**Task instructions**
Extract word for word the lines of the listing from its start to the line holding "if p.center.z+.186 <", both ends kept; pictures are not part of the copy.

**Supplied information**

━━━━━━━━

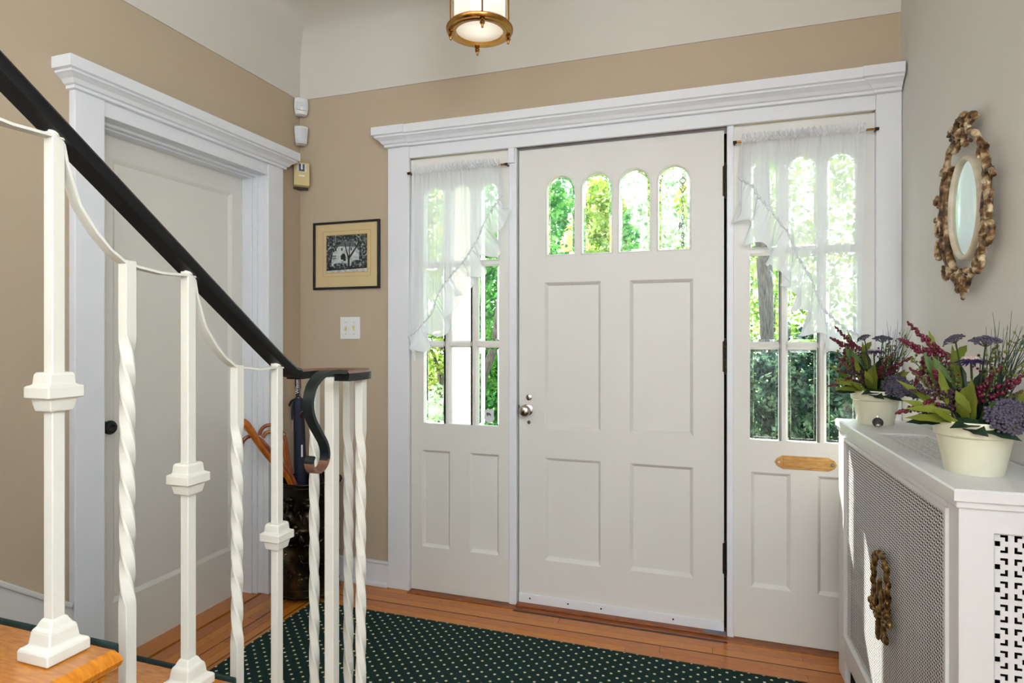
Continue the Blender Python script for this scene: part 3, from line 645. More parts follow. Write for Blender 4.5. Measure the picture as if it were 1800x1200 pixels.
for p in ho.data.polygons:
    if p.center.z+.186 < .975 or (p.normal.z > .6 and p.center.z+.186 > 1.14 and p.center.y > -.115): p.material_index = 1

# ------------------------------------------------------------------ rug
mb = MB(); mb.prism([(-1.772, 1.475), (-.70, 1.475), (-.70, -2.0), (.42, -2.0), (.42, 2.375), (-1.772, 2.375)], EP, .0003, .007); o_ = mb.build('area_rug', M_rug, bevel=.003); tag(o_, 'dark green rug with small cream dots on the oak floor', 'rug')

# ------------------------------------------------------------------ radiator cover (own rotated frame)
CB = thing('radiator_cover', (.448, 2.52, 0), 'white radiator cover with perforated grilles and bronze wreath', 'radiator cover', rz=math.radians(1.5))
IDF = lambda u, p, z: (u, p, z)
Lc, Wc = 1.070, .232
def B_(name, m, *boxes, bevel=.002, **kw):
    mb = MB()
    for b_ in boxes: mb.box(*b_)
    return mb.build(name, m, CB, bevel=bevel, local=True, **kw)
mb = MB(); rect = lambda a, b_, c, d, z: [(a, c, z), (b_, c, z), (b_, d, z), (a, d, z)]
mb.rings([rect(-.012, Wc, -Lc-.012, 0, .914), rect(-.012, Wc, -Lc-.012, 0, .934), rect(-.008, Wc, -Lc-.008, 0, .938), rect(.042, .180, -.757, -.333, .938), rect(.046, .176, -.753, -.337, .934), rect(.046, .176, -.753, -.337, .914)], closed=True)
mb.build('top_board', M_cab, CB, local=True)
B_('top_moulding', M_cab, (-.006, Wc, -Lc-.006, 0, .898, .9145), bevel=.003)
# front frame
B_('front_frame', M_cab, (0, .018, -.100, 0, .0, .898), (0, .018, -Lc+.001, -1.012, 0, .898), (0, .018, -1.012, -.100, .872, .898), (0, .018, -1.012, -.100, .085, .175))
def mold4(a0, a1, c0, c1, w, F, h=.007):
    mb = MB(); q = lambda d, p: [F(a0+d, p, c0+d), F(a1-d, p, c0+d), F(a1-d, p, c1-d), F(a0+d, p, c1-d)]
    mb.rings([q(0, 0), q(.0, h), q(w*.6, h), q(w, .001), q(w, -.008), q(0, -.008)], closed=True); return mb
FF = lambda u, p, z: (-p, u, z)       # front face, facing -x
mold4(-1.022, -.098, .165, .884, .018, FF).build('grille_moulding', M_cab, CB, local=True)
B_('back_foot', M_cab, (.012, Wc-.03, -.02, 0, 0, .898)); 
mb = MB(); mb.lathe([(.018, .0), (.020, .01), (.020, .03)], (.018, -.022, 0), 12); mb.build('foot', M_cab, CB, local=True, smooth=40)
mb = MB(); mb.lathe([(.018, .0), (.020, .01), (.020, .03)], (.018, -Lc+.022, 0), 12); mb.build('foot', M_cab, CB, local=True, smooth=40)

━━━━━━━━

**Expected answer**
Continue the Blender Python script for this scene: part 3, from line 645. More parts follow. Write for Blender 4.5. Measure the picture as if it were 1800x1200 pixels.
for p in ho.data.polygons:
    if p.center.z+.186 < .975 or (p.normal.z > .6 and p.center.z+.186 > 1.14 and p.center.y > -.115): p.material_index = 1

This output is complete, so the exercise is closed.